Tommy McRae sketchbook
Tommy McRae: the Kwatkwat artist who worked in pen and ink at Lake Moodemere and sued a photographer who refused to pay him
He worked lying at full length on the ground, propped on one elbow, and he always started at the feet. Building each figure upward from the ground in pen and ink, never making a correction, he produced drawings of extraordinary precision: each leaf, each clan marking, each feather headdress clearly delineated, the figures clustered and dynamic against landscapes of sparse eucalypts and open earth. Tommy McRae was born around 1835, probably near the junction of the Goulburn and Murray rivers in Victoria, a man of the Kwatkwat people whose Aboriginal names were Yackaduna and Warra-euea. He died on 15 October 1901 and is buried in the Carlyle cemetery at Wahgunyah.

Tommy McRae sketches
When other Aboriginal people in his region were being moved to mission reserves, McRae refused to leave his country. He worked as a stockman for pastoralists along the Upper Murray through the 1840s and 1850s, and began drawing around 1861. His first drawings were collected at Barnawartha by sculptor Theresa Walker under the name Tommy Barnes, possibly after a Wodonga employer. In the 1860s he met Roderick Kilborn, a Canadian telegraph master and justice of the peace at Wahgunyah, who became his chief patron, commissioned drawings from 1865 onward and published articles about McRae in the Corowa Free Press. Kilborn supplied paper and ink. McRae settled with his family at Lake Moodemere, raised poultry, fished Murray cod, made possum-skin rugs and shields, and sold his drawings to travellers and collectors who sought them out.

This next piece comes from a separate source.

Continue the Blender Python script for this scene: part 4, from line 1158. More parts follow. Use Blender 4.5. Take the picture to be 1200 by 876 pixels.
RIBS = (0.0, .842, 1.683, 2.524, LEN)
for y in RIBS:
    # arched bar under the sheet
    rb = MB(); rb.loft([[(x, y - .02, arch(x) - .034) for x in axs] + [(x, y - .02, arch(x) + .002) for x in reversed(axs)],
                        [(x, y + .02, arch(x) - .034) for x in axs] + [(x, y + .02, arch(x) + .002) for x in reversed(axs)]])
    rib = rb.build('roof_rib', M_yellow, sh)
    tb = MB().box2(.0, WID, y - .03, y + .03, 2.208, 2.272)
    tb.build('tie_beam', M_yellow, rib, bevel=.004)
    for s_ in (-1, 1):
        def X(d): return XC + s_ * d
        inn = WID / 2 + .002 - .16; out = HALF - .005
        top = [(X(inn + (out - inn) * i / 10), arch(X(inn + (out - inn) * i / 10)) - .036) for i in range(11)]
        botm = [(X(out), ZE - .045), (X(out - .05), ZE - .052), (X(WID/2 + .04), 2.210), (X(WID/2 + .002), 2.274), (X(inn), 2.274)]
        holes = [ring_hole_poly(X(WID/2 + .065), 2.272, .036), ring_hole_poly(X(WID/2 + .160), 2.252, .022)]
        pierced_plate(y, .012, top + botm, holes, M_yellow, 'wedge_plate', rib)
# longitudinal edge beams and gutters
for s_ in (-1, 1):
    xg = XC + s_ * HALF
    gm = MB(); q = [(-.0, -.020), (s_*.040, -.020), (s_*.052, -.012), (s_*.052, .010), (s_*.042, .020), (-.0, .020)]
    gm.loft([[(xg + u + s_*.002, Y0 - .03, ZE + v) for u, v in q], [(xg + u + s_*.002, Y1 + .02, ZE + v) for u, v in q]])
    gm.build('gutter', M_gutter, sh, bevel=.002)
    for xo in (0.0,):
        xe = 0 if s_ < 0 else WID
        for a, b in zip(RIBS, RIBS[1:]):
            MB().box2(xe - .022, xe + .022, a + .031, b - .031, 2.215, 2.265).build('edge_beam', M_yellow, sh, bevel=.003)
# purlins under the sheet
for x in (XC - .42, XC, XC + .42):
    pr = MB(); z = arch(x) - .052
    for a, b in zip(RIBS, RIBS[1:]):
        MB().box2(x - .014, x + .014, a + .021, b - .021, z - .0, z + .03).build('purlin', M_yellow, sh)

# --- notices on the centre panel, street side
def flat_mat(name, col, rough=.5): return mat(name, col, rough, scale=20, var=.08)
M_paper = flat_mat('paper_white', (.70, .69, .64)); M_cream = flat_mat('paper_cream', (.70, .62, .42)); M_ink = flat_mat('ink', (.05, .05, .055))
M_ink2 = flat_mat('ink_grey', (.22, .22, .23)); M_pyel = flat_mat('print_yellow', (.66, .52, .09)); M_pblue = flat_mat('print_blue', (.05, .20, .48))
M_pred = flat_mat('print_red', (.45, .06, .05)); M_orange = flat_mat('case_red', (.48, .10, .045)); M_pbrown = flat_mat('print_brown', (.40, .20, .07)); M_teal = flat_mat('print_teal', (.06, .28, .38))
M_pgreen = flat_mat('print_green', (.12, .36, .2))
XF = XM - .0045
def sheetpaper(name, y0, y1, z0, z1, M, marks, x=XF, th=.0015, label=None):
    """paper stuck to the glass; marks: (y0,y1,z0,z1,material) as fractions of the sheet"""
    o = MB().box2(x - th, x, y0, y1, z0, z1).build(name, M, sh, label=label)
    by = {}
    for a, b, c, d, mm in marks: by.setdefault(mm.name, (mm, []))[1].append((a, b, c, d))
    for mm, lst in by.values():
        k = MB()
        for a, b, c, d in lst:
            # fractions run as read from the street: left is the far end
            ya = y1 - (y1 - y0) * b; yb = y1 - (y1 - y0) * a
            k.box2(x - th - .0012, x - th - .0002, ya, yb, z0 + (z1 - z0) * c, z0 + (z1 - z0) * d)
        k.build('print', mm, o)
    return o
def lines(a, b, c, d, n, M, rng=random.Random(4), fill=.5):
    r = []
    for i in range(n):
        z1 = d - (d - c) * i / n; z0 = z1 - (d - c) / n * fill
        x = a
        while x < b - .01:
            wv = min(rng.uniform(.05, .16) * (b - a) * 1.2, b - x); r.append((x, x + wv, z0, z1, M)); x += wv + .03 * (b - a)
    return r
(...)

His subject matter was almost entirely the world of the Kwatkwat and neighbouring peoples: corroborees, hunting, fishing, ceremonies, figures in clan designs and feather headdresses. Where contemporary European artists depicted Aboriginal people as curiosities observed from the outside, McRae placed Indigenous people at the centre of his compositions in full action, with squatters and European settlers on the edges. He also drew Chinese settlers on the goldfields and chronicled the life of William Buckley, the convict who lived for thirty years with the Wathaurung people, focusing on his time within Aboriginal society rather than on his return to the settler world. In 1896 his drawings were used without credit to illustrate K. Langloh Parker's Australian Legendary Tales, published in London; the correct attribution was only established later when his name was found inscribed on the original drawings in Andrew Lang's papers. In 1897 he and another Aboriginal man sued a photographer at the Corowa court for failing to pay £10 he had promised in exchange for permission to photograph Aboriginal people at Lake Moodemere. The case was dismissed but the action itself was a demonstration of his legal confidence and independence. Between 1890 and 1897 all his children were taken from him under government regulations and sent to reserves across Victoria. He never saw them again.
His work is held at the NGA, the National Museum of Australia, the National Library of Australia, the State Library of Victoria, the State Library of New South Wales, Melbourne Museum and the NGV, which holds a notebook from 1875 and a sketchbook from around 1891 with impeccable provenance, passed directly from Kilborn to his descendants.